The World Bank – Photo Credits PNTV

The report highlighted a troubling trend in the banking sector, where commercial banks now hold 42.6 percent of government debt. Financial institutions have increasingly favored government securities over private sector lending, responding to high interest rates and weak loan demand in an uncertain economic climate.

This “crowding out” effect poses significant risks to business growth and job creation, even as Kenya’s economic growth forecasts have been revised upward to 4.9 percent. The preference for risk-free government paper means businesses seeking expansion capital or working capital loans face tighter credit conditions precisely when recovery momentum is building.

The World Bank’s assessment places Kenya at high risk of debt distress, raising questions about the government’s capacity to sustainably manage its debt obligations. A growing portion of government revenue is being diverted to interest payments rather than productive investments in infrastructure, healthcare, education, and other services that could support long-term growth and employment.

The timing presents particular challenges for policymakers, who must navigate the delicate balance between financing government operations and supporting private sector recovery ahead of the 2027 general elections. The political calendar adds urgency to demands for economic policies that deliver tangible improvements in business conditions and job opportunities.

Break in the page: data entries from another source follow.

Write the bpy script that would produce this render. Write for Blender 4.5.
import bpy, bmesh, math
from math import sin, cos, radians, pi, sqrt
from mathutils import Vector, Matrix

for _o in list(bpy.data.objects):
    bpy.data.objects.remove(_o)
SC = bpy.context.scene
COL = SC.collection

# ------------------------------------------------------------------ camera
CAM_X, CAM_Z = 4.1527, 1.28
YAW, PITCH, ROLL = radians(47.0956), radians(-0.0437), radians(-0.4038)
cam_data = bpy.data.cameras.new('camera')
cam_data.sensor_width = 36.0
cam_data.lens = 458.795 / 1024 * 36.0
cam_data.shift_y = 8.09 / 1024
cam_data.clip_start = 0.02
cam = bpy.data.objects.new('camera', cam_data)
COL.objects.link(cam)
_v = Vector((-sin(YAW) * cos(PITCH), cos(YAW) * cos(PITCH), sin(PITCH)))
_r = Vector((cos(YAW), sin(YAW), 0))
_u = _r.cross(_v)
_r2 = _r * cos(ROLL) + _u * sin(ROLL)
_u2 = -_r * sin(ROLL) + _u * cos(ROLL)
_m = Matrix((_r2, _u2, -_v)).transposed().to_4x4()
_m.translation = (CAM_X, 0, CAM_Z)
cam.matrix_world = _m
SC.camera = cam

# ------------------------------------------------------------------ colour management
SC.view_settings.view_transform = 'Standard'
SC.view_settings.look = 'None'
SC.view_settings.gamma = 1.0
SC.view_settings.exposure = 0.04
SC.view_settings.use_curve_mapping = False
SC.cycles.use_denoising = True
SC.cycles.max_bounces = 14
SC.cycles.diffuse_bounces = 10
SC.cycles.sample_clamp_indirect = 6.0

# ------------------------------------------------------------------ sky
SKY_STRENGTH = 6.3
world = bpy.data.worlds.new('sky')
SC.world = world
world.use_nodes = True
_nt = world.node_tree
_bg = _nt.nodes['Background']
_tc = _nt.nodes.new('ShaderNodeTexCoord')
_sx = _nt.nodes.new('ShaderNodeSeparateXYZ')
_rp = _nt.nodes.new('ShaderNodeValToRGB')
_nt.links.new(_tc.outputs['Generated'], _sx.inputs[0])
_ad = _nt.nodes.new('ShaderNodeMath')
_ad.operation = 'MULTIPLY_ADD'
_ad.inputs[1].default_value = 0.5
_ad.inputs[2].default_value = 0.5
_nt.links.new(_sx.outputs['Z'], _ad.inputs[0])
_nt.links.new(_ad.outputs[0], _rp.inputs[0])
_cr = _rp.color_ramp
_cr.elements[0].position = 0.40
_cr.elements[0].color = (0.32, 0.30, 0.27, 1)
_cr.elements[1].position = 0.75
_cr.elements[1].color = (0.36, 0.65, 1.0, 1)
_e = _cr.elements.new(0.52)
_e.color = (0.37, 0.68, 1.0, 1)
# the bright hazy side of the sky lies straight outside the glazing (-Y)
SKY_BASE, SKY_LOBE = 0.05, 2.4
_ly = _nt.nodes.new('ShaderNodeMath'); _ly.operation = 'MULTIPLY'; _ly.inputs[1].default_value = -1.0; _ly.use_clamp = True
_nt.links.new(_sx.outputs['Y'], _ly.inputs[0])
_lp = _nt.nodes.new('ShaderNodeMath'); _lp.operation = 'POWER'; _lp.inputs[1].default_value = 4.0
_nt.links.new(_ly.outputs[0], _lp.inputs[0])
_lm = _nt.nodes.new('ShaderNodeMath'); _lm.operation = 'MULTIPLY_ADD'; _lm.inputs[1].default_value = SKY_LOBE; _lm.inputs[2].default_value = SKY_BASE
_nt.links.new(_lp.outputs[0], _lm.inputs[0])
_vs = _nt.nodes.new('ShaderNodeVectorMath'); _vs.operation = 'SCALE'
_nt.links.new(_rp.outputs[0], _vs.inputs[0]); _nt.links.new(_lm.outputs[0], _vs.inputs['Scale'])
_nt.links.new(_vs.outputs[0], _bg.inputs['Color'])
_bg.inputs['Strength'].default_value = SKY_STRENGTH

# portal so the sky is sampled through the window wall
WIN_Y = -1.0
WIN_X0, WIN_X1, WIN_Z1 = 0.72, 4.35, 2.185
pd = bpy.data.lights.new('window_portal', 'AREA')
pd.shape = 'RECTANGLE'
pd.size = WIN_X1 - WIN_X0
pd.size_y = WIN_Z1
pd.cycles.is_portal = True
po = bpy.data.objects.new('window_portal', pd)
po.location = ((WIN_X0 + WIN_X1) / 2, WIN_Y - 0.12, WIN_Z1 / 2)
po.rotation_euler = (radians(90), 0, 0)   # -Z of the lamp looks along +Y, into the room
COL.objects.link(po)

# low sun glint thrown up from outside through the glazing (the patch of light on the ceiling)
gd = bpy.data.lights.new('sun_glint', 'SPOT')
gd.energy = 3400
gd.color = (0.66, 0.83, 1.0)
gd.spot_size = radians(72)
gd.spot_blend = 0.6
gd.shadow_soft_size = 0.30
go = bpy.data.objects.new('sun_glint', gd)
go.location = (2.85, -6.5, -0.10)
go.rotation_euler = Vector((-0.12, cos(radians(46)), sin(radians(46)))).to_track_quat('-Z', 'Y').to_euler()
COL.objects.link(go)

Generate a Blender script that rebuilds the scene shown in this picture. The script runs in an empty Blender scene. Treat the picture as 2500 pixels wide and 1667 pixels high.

Financial analysts note that while domestic borrowing avoids foreign exchange risks associated with external debt, the current trajectory threatens to create a vicious cycle where high government borrowing keeps interest rates elevated, further discouraging private investment and undermining growth potential.

The World Bank’s warning comes as debates intensify over Kenya’s fiscal strategy, with business leaders and economists calling for measures to ease the government’s appetite for domestic credit and create more space for private sector financing.